One afternoon, a young guy who'd been in a few times to sell albums came in with about a dozen discs under his arm. The one on top was mine.

Before I could give him my usual crap he said, "I'm not here to sell these, Binky. I came by to tell you what just happened. I was in the elevator of the Tower Records building on 4th St and Broadway and the door opened and Keith Richards got on. [Keith's NYC apartment was in that building in the 80s] I said hello to him and he looked at what I had under my arm and said...
'Binky Philips, huh! I've heard he's quite good.' Cool, huh!"

I was in a daze for the rest of the day! Having just typed this... I still am!

Now, directly across the street, on the north side of St. Mark's Place stood a very wide five-story building with almost every window bricked up. It had once housed The Dom, the club where Andy Warhol had put on his "Exploding Plastic Inevitable" shows with The Velvet Underground in 1966. In fact, in 1975, Velvets guitarist Sterling Morrison said the band's shows at The Dom turned St. Mark's Place "into the sleaze hole it is today." By 1969, the name of the venue had been changed to The Electric Circus. In it's early days, The Electric Circus' house-band was a group called Sly & the Family Stone.

The ground floor space of the old Dom was a wide low-ceilinged room, with blond wood floors and high and wide windows, that was primarily used for Alcoholics Anonymous and Narcotics Anonymous meetings.
---
One morning, a few weeks after we'd been invaded by the Secret Service, I arrived at work around 11:30am for our noon opening time to find that St. Mark's Place had been taken over by several huge trucks, the sidewalk sprawling with top-flight film equipment and bustling crews prepping the AA/NA room across the street for what was clearly gonna be a big production.

Maybe an hour later, a stretch limo pulled up, and out stepped Christie Brinkley, looking distinctly better in person, with a short stocky guy, yes, the King of Long Guyland, Billy Joel.

It turned out that Joel was about to film his video for "A Matter of Trust," featuring, for the first time ever, Billy playing guitar instead of piano. This performance was gonna take place in the AA/NA room.
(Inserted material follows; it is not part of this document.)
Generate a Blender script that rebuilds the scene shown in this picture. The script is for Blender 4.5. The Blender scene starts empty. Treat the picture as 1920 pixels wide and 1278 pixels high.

From the floor-to-ceiling parlor floor windows in Sounds, overlooking the whole scene, when I wasn't busy, I was able to watch them do take after take of Billy Joel and his band miming to the track. In fact, there are several shots in the video where you can see the window I was looking out of in the background. I'm not there, but, hell, it's much cooler to have been in "Gimme Shelter" during the "Jumping Jack Flash" sequence anyway, right?

By about 2:30pm, Billy and the crew had gotten what they wanted, and the laborious breakdown process and packing up of equipment had gotten under way. When about three quarters of all the stuff had been torn down and loaded up, there was suddenly an uproar. From across the street, I heard vehement yelling and cursing, trucks' doors being thrown open with a bang; some kind of chaos was ensuing. All the equipment was now being dragged out and set up again. From my window, I could see that the entire crew was just flipping out, absolutely furious. It seemed like they were having to start from scratch.

I was just too curious. So, I strolled outside, crossed the street, and walked over to one of the younger slightly less pissed off guys on the crew and asked him, "What the fuck is happening, weren't you guys done?!"

The guy replied, "Just as Billy was getting into his limo to leave, one of the guys on the crew said 'You know, Billy, I think it's really cool that you used that old Fender Telecaster as an homage to Bruce Springsteen.' Billy, on the spot, just completely lost it and instantly decided the entire fucking video has to be re-shot with him using a different guitar. Can you fuckin' believe this shit?!"

If you ever see that video again, you will notice that Billy is playing a gold Gibson Les Paul, exactly like the one Dickey Betts used for decades. I strongly suspect that no one ever mentioned that to Mr. Joel.